The damage list ran to several pages of dockyard notation. Her 4-in gun mounts were beyond local repair and the heavy structural steel work wasn’t available in Sydney for the bomb hole below the port waterline. The cruiser was ordered onto the British dockyards at Plymouth where the work could be done at scale on a heavy cruiser of her size.
On the 1st of July, 1945, HMAS Australia tied up at Plymouth Dockyard at the end of a long passage out of the Pacific. The Australian High Commissioner in London, S.M. Bruce, came down to the dock that afternoon and walked her decks alongside the British engineers who’d be cutting her apart over the next year. By that point, the war in Europe had ended and the war in the Pacific was running its last weeks.
Australia wouldn’t finish her refit before the surrender at Tokyo Bay. The cruiser had carried her wounds 3 months and 20,000 mi from the Gulf where she’d taken them. By the time HMAS Australia came out of the Plymouth dockyards after the war, the Royal Australian Navy was already drawing down from wartime strength.
The cruiser served on into the post-war fleet of the late 1940s before being paid off for disposal in 1954. She was sold for scrap and broken up the following year at a British yard. The repaired hull plates and the rebuilt forward funnel went to the breakers yard with the rest of her steel 10 years after the cruiser had taken her five kamikaze hits in Lingayen Gulf.

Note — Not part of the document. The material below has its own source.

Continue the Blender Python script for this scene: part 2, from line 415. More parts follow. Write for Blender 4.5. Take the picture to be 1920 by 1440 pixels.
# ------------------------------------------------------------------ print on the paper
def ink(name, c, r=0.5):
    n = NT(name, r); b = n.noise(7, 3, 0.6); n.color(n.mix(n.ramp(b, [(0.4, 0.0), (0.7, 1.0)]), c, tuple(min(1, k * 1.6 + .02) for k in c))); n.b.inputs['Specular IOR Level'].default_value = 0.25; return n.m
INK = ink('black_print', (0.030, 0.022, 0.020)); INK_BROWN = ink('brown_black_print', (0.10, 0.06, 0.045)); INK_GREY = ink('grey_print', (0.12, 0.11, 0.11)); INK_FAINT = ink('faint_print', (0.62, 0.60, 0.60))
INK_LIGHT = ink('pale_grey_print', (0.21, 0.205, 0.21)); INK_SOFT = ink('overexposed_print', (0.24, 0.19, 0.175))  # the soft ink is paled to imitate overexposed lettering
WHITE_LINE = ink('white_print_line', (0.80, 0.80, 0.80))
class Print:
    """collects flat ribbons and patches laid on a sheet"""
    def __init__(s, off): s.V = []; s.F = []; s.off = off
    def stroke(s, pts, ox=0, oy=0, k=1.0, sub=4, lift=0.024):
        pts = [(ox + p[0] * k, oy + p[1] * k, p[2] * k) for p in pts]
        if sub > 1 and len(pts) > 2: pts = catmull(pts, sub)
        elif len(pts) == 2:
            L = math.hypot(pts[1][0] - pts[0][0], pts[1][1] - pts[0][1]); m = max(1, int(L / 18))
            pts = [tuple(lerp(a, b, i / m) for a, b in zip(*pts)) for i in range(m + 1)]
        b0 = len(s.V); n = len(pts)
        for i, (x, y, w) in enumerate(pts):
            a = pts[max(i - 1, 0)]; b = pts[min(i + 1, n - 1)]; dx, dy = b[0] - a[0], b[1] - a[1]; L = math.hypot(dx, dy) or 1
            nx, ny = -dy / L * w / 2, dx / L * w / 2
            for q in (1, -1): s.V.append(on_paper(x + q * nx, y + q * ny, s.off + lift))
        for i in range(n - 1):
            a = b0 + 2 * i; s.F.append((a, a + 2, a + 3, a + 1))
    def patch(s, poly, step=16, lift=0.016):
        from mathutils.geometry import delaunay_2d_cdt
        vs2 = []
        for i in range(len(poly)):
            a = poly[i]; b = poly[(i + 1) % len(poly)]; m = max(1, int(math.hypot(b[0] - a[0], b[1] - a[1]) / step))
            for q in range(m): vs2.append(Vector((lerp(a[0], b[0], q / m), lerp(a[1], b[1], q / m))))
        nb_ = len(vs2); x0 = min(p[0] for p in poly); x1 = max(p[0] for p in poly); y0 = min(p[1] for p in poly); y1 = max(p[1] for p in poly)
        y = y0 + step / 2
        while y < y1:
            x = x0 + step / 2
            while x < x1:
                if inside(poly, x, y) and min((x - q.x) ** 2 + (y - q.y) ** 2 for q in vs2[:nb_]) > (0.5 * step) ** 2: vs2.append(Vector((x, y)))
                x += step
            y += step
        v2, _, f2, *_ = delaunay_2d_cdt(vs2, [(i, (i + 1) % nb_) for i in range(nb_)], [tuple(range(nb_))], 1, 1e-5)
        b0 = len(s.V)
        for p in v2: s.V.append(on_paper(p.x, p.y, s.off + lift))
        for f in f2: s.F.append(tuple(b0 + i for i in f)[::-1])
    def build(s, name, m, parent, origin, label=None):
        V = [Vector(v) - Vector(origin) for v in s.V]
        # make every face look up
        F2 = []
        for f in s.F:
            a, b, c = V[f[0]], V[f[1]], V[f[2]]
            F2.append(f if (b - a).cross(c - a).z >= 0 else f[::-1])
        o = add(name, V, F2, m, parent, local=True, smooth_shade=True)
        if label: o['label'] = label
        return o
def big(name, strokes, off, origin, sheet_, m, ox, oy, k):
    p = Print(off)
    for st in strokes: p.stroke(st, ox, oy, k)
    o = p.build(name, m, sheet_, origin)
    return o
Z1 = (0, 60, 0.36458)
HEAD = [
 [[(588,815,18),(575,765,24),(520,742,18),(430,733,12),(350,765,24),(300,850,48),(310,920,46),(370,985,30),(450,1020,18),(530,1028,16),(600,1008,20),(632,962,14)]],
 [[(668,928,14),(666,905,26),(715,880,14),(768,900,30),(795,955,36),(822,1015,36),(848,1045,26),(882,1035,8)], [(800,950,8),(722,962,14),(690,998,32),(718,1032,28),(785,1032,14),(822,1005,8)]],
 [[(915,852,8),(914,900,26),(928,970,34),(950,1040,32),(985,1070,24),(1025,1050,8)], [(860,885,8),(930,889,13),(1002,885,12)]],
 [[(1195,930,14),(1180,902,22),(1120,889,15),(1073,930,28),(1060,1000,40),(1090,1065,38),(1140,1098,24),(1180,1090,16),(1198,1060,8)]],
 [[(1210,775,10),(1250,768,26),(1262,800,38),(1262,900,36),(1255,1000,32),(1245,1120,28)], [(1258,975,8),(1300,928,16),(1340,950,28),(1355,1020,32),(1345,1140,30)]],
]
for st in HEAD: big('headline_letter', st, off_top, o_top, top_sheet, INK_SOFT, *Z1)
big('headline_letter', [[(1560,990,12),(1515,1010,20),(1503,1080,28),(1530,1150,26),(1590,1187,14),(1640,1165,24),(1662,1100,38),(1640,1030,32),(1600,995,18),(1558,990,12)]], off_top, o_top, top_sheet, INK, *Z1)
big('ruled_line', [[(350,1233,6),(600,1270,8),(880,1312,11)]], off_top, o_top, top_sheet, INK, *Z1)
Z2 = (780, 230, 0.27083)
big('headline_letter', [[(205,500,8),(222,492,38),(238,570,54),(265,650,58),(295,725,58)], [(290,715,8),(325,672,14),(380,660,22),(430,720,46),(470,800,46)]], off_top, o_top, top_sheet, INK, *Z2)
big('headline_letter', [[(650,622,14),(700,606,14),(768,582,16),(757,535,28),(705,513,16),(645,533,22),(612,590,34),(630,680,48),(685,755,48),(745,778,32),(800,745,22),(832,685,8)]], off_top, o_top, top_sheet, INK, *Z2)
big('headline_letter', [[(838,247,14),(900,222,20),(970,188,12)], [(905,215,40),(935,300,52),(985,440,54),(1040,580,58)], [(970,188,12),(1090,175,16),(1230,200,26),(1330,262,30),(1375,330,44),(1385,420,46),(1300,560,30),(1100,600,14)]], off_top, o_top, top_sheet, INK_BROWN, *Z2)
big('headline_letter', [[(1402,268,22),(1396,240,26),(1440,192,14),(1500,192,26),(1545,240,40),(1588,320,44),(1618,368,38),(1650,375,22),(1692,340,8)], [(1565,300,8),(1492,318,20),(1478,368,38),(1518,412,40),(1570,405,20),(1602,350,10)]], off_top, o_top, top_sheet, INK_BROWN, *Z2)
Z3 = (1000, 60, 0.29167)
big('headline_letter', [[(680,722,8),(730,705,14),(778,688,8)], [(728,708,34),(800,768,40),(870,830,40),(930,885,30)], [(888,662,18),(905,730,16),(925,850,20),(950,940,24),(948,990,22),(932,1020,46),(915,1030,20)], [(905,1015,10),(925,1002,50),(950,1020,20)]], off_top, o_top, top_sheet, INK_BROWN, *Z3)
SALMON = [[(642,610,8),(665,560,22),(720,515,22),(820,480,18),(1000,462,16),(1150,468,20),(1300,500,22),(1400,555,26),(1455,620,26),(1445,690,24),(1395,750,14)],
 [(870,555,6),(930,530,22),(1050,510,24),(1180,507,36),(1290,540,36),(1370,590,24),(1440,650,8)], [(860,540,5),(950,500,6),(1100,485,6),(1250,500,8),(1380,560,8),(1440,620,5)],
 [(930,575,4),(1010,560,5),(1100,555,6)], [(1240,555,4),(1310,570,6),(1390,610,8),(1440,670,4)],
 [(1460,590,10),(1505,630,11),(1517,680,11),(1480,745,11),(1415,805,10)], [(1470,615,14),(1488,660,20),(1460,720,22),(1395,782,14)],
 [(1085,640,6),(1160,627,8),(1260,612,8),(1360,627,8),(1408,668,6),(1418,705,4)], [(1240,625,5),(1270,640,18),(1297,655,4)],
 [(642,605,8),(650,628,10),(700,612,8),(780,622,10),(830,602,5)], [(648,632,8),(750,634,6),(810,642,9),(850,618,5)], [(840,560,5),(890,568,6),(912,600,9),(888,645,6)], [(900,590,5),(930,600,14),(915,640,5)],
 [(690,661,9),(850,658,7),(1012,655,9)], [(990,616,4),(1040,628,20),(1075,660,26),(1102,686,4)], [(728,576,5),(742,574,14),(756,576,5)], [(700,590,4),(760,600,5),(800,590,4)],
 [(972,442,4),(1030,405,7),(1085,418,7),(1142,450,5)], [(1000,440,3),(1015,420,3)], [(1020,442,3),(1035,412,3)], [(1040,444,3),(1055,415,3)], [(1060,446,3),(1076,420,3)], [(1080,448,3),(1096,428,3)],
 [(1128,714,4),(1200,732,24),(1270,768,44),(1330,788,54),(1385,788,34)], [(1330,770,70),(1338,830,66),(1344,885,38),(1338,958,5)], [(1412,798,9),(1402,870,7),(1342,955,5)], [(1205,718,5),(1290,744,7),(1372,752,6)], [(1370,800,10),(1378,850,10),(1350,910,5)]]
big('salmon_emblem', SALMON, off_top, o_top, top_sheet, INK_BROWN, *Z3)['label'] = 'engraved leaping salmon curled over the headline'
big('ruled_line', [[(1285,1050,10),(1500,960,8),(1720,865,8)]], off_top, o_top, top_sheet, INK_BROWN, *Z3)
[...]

During the Plymouth refit, the 4-in gun positions that had been smashed on the 5th and 6th of January were rebuilt with new mounts and new ready use lockers. The forward funnel was rebuilt from the upper deck up to replace the section that the fifth kamikaze had taken off. New steel went into the patched plate on the port side where the bomb had blown its hole and the frames behind it were straightened to the original drawings.
In the cruiser’s surviving logbooks, an entry made at 1300 on the 9th of January recorded damage to the forward funnel and no casualties. It was the last engagement entry HMAS Australia made from Lingayen Gulf.